In a nutshell, I will probably create a firewall in a DomU, and delegate a PCI 
physical NIC to it (which will be used for the firewall's WAN interfae). Then 
create 2 "bridges" (one for "LAN" interface, and one for "DMZ" interface) and 
assign a vif from each bridge to the firewall DomU. Neither bridges will have a 
physical NIC attached to it. Of course, there will be other DomUs connected to 
the respective bridge. The 2nd physical NIC of the server will be delegated to 
a DomU machine in the "LAN" subnet. This will be an LTSP Terminal Server, and 
will be connected to a physical switch for all my thin clients to connect to.

I intend to use pfsense (Which is BSD based, which I think works with HVM mode) 
in the DomU, instead of shorewall (as described in that link).

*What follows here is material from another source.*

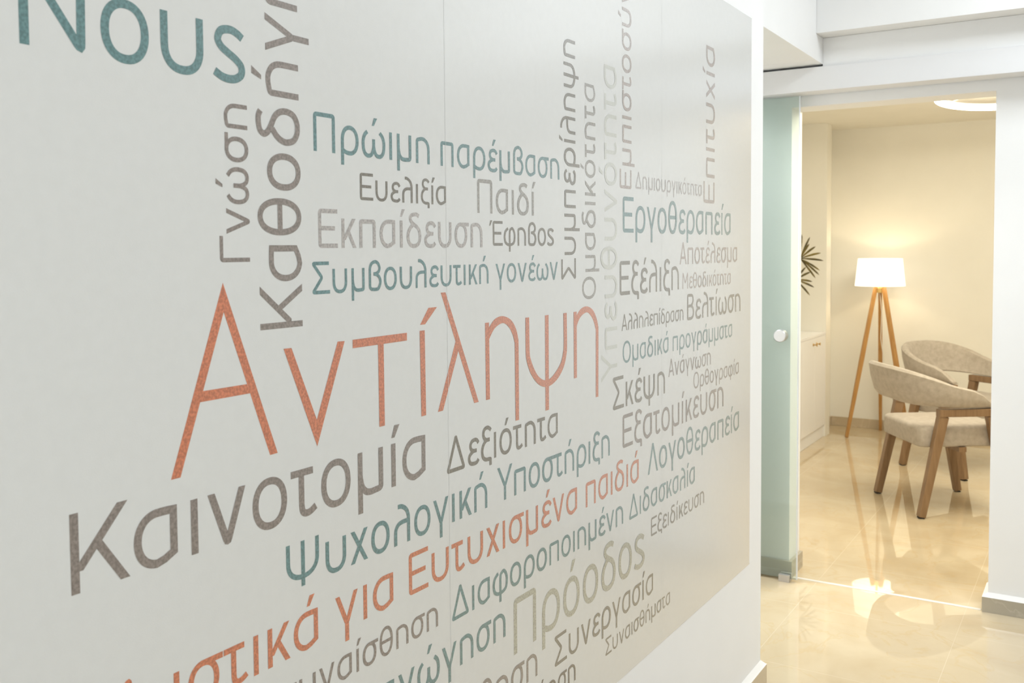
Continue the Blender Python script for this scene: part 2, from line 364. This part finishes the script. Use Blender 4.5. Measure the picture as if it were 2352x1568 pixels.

For the actual bridges, I will probably follow the following link so make it 
more "Layer 3 switch like":
http://www.standingonthebrink.com/index.php/ipv6-ipv4-and-arp-on-xen-for-vps/ 
<http://www.standingonthebrink.com/index.php/ipv6-ipv4-and-arp-on-xen-for-vps/>

I will probably need a 3rd NIC to access as a management interface. I really do 
need some help secureing the Dom0.

Think this is safe? I really do need it to be very secure, due to PCI (credit 
card details) compliance

Thanks

Jonny


________________________________

From: Nick Couchman [mailto:Nick.Couchman@xxxxxxxxx]
Sent: Thu 20/05/2010 13:22
To: Jonathan Tripathy; xen-users@xxxxxxxxxxxxxxxxxxx
Subject: Re: [Xen-users] Openvswitch



> Hi Nick,
>
> Thanks for the email.
>
> I currently use the free version of VMWare ESXi, and I can make my
> "own world" with it. You say I can do this with XCP, however is it
> just for testing purposes? Is it insecure for production purposes?
>

Sorry to be unclear about that - my pointing out the usefulness for testing 
purposes, I was not saying that it's insecure or unstable for production use.  
It just seems to me that about the only time you want your virtual machines on 
an isolated network is when you're doing some sort of Test/Dev environment - 
production machines are most useful when they're connected with the rest of the 
world.  I can see some scenarios where you'd use an internal network, though, 
to connect some production machines, in addition to their external network 
devices.  Anyway, the point is that, yes, the ability to create a bridge in 
XenServer/XCP/Xen is stable, secure, and production-ready.  Just create a 
bridge without an external network device!